Artigo

Existências negras: inspire que a luta depende de nós

Dores internas precisam ser ouvidas, inicialmente por nós, uma autoanálise que nos faça olhar para nossas dores, traumas, relacionamentos etc. Elas reverberam e transformam-se em lutas, bem sabemos

Mariana Almada* 

Vamos dar uma pausa, res-pi-re-mos e inspiremo-nos. Peito para fora, vamos lá, lutas e forças! Peito para dentro, fragilidades e forças! A cada evento, resistências negras! E, com eles, a discussão das nossas pautas, sobretudo as que nos custam caro — por serem fundamentais para o desenrolar dos racismos que nos afetam, o que evoca sentimentos, sensações prejudiciais, apontando sérios problemas de saúde mental.

Vamos fazer um recorte para reflexão das pessoas de luta. É sabido que os movimentos, como os sociais, antirracismo, feministas, no intuito de "combater o bom combate", naturalmente fazem com que as pessoas abram seus peitos para os enfrentamentos em busca de soluções plausíveis. Falamos aqui de todas as pessoas que colocam seus corpos, suas vozes, seus punhos cerrados à frente de manifestações, numa atitude de força e coragem em defesa de suas comunidades. É uma questão de tomada de consciência e duras críticas ao sistema que distancia, mata e massacra a população negra. Visto que seja assim, é de nosso entendimento que, ao fazer ecoar nossa história, reconhecimento e reparações, acirram nossa luta de peito pra fora.

O racismo tem seus disfarces. Pode vir sutil, voraz ou agressivo. Chega rasgando nossos peitos e punhos. Frente a questões, como enfrentamentos diários, passeatas, marchas, estamos constantemente fazendo ressoar nossos pensamentos, angústias, justiças e dores. O que realmente precisamos é de escutas sensíveis a essa causa, porque essa é uma questão de todas as pessoas e, como diz o jornalista e psicanalista Roberto Rodrigues, "se o racismo é uma questão social,... é preciso ouvir o que está além dos ruídos sociais."

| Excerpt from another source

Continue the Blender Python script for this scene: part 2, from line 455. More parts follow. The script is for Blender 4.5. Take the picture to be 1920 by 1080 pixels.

O que "está além dos ruídos sociais" pensamos que possa estar subjetivamente dentro de nós! Aqui, entramos em outra luta, o que chamaremos de peito pra dentro. Junto às reflexões frente a esse termo, trazemos novamente o pensamento de Rodrigues: "O negro brasileiro é um negro único no mundo porque não se vê como um povo. Não foi educado para se ver como um povo. O negro brasileiro foi programado para sequer se ver como negro."

Sendo assim, dores internas precisam ser ouvidas, inicialmente por nós,  uma autoanálise que nos faça olhar para nossas dores, traumas, relacionamentos etc. Elas reverberam e transformam-se em lutas, bem sabemos. Por isso, o autocuidado.

Lembramos aqui a teoria freudiana em "recordar, repetir e elaborar", processos pelos quais passamos e que exigem um trabalho psíquico intenso, que, por vezes, implica em olhar para si e buscar respostas que, apenas nós, no "divã pessoal", podemos responder. Por isso, trazemos o olhar do que significa a luta por uma causa dentro ou fora de nós, significados que nos incomodam ou nos acomodam, nos fortalecem ou enfraquecem. Diz Freud: é "apenas através de sua própria experiência e infortúnios que uma pessoa se torna sagaz". Façamos assim com nossas lutas.

Vivemos desde sempre numa sociedade hegemonicamente branca, que nos torna invisíveis, inferiores, que nos pregam um protótipo de identidade, e, o pior, nos identificamos. Sobrevivemos e vivemos a um racismo perverso e por herança, em que os nossos, digo, a nossa ancestralidade negra, sofreu e que hoje para nós é um sinal, um símbolo de resistência proclamando ao mundo quem somos nós. E, mesmo assim, seguem as dores e marcas do racismo, como diz Silvio Almeida, "que se manifesta por meio de práticas conscientes ou inconscientes que culminam em desvantagens ou privilégios para indivíduos, a depender do grupo racial ao qual pertençam."

Junto ao Silvio, trazemos a fala de Audrey Lord quando diz que "cuidar de mim mesma não é autoindulgência, é uma autopreservação, e isso é um ato de guerra política". Em nome dos que se foram e dos que estão, incluamo-nos neste ato e lembremo-nos do autocuidado, para que tenhamos forças para além de nós. Res-pi-re-mos novamente, olhemos sempre dentro ao abraçar as lutas externas. Inspiremo-nos e levantemos as mãos em punhos erguidos. Digamos ao mundo a que viemos. Unamos-nos a todas as forças de Olorum, ancestral, Ubuntu às forças internas, para que nossas lutas sejam de cuidado, determinação e afirmação. Parafraseando Sater e Teixeira, é preciso causa para poder pulsar e coragem para florir!